Production Ready URL shortener

grafana

About the Project

We built a highly scalable and resilient URL Shortening service designed with a strict "production-first" methodology. Our architecture proves that modern applications must extend beyond merely serving HTTP requests; they require deep, automated observability and robust incident management systems to survive real-world, 24/7 web traffic gracefully.

Inspiration

Most rapid-prototyping projects focus exclusively on building flashy features, ignoring what happens when the application inevitably crashes. We were inspired to flip this paradigm upside down. We set out to build an infrastructure-hardened application where the true innovation lies in the enterprise-grade reliability, telemetry data, and alerting scaffolding supporting the core business logic. We didn't just want to build an app that works locally—we wanted a system capable of handling automated incident response during a 3 AM outage.

What it does

Our project is a blazingly fast URL shortener backed by an ultra-resilient monitoring stack. While users actively generate and manage shortened links via our performant backend, the system continuously tracks its own health. The application emits cleanly structured JSON logs (with explicit INFO/WARN/ERROR categorization) and exposes a rich /metrics/json API measuring CPU and RAM saturation. If an anomaly occurs—such as a container crashing, or error rates breaching a 5% threshold for a sustained 5-minute rolling window—our automated pipeline catches it. It batches the incidents to prevent alert fatigue and dynamically pages the active on-call engineers across both Slack and Discord simultaneously.

How we built it

We architected the system for high scalability and separation of concerns using a modern Docker Compose stack:

The Backend: Built on Python and FastAPI for high-throughput asynchronous processing, fully containerized using a multi-stage Docker build to keep images lightweight and secure.
The Database: PostgreSQL acts as the stateful backbone, equipped with automated internal health checks to ensure data integrity during cold starts.
The Observability Matrix: We instrumented Prometheus to actively scrape endpoint health and Golden Signals every 15 seconds.
The Incident Response Pipeline: We configured a dedicated Prometheus Alertmanager instance. By utilizing environment variables and boot-time shell replacements, Alertmanager dynamically routes critical outages directly to native communication webhooks.

Challenges we ran into

Handling "Alert Fatigue" was a significant challenge when structuring our incident response. When we first built our alerting logic, any tiny momentary spike in CPU usage or a single dropped network packet would trigger a 5xx error and immediately page us on Discord. We realized that an overly sensitive monitoring system is just as dangerous as having no monitoring at all. We carefully formulated our Prometheus rule-engine to enforce explicit time-delay thresholds, such as for: 5m on error rate spikes, ensuring that engineers are only woken up for sustained, genuine systemic failures.
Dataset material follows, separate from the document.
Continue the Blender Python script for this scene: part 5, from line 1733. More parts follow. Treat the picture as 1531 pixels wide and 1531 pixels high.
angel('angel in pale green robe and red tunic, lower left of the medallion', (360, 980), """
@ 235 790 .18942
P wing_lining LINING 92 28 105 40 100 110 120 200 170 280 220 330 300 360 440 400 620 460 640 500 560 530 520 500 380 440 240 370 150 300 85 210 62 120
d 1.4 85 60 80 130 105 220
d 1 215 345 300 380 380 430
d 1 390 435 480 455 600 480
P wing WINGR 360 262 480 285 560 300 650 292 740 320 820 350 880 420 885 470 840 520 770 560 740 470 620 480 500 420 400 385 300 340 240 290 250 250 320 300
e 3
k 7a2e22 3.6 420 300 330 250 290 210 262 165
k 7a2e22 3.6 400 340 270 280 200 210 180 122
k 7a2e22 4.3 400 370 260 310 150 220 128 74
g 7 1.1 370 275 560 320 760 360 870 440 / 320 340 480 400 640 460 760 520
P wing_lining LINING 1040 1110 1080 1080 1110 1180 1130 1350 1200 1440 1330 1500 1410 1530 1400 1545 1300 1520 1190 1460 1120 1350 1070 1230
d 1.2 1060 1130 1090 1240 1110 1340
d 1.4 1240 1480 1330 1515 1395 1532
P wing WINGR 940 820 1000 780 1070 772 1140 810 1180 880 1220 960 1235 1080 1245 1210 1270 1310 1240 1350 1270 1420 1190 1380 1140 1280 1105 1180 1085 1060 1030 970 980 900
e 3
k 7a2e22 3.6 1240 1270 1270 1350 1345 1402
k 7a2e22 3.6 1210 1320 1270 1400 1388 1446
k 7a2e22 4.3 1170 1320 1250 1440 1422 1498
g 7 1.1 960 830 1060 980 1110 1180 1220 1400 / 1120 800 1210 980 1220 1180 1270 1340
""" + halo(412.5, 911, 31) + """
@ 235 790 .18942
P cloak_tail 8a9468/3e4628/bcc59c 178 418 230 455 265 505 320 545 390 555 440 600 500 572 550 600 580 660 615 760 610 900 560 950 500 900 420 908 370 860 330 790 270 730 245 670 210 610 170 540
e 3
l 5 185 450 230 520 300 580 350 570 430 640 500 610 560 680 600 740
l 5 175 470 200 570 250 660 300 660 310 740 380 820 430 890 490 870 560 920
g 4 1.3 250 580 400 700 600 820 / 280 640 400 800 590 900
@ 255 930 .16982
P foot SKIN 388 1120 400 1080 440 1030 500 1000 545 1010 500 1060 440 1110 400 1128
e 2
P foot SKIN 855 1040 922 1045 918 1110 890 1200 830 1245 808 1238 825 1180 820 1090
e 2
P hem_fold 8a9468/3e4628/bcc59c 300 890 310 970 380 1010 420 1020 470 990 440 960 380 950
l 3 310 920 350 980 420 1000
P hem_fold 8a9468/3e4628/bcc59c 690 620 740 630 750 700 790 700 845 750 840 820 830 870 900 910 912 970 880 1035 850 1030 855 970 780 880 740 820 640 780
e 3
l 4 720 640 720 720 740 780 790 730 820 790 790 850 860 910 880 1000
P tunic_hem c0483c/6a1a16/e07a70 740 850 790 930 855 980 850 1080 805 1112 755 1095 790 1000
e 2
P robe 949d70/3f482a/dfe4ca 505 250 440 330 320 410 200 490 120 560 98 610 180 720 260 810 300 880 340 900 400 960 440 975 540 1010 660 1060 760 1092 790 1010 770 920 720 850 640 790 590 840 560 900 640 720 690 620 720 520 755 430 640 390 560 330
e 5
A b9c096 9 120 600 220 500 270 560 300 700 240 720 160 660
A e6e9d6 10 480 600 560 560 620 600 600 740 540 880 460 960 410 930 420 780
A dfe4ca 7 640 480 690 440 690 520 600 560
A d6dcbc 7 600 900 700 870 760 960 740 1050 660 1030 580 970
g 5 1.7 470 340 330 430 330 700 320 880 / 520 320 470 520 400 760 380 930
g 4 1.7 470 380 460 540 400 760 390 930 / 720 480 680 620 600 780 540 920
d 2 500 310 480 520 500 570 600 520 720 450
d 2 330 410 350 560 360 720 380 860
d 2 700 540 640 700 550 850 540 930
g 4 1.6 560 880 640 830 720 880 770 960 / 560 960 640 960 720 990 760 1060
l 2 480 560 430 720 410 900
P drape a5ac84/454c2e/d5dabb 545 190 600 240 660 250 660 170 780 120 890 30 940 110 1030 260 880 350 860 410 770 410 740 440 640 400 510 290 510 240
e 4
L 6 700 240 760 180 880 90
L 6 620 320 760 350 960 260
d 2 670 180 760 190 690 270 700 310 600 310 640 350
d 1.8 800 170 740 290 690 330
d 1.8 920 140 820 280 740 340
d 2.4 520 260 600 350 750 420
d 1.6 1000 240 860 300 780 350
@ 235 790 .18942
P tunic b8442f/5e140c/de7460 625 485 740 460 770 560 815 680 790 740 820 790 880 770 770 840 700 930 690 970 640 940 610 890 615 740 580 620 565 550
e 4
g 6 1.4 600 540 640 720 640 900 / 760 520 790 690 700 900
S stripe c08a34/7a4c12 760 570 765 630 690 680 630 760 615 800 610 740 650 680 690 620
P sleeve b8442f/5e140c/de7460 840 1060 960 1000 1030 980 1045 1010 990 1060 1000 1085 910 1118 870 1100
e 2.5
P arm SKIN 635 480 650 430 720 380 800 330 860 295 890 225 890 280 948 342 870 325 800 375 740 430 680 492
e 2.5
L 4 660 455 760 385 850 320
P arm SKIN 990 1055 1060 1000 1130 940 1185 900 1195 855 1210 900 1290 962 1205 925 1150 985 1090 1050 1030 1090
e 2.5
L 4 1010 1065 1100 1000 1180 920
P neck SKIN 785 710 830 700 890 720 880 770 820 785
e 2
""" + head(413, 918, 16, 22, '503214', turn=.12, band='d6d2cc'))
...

Accomplishments that we're proud of

We are incredibly proud of our highly reliable, dual-channel event routing integration. Getting Prometheus to seamlessly communicate with both Slack and native Discord webhooks concurrently—without hardcoding any sensitive secrets into our Git repository—demonstrable real DevOps dexterity. We also successfully conducted "fire drill" simulations where intentionally breaking the API container successfully tripped our ServiceDown trap, reliably pinging our phones with actionable notifications within our strict response-time deadlines.

What we learned

We learned the critical difference between logs and metrics in an enterprise environment: Logs tell you what happened, but metrics tell you how much is happening. We learned that simple print() statements are useless for automated pipelines; scalable systems require structured JSON telemetry to parse incidents effectively at scale.

What's next for Production Ready URL shortener

The foundation is rock solid, so our immediate next steps involve heavily expanding our scalability and analytics. We plan to introduce a Redis caching layer to handle high-velocity read requests for heavily trafficked short links, which will take stress off the primary PostgreSQL database under intensive load. To elevate our incident response capabilities, we’d also like to layer a custom Grafana dashboard over our stack to supply on-call engineers with a centralized, data-rich "command center" UI.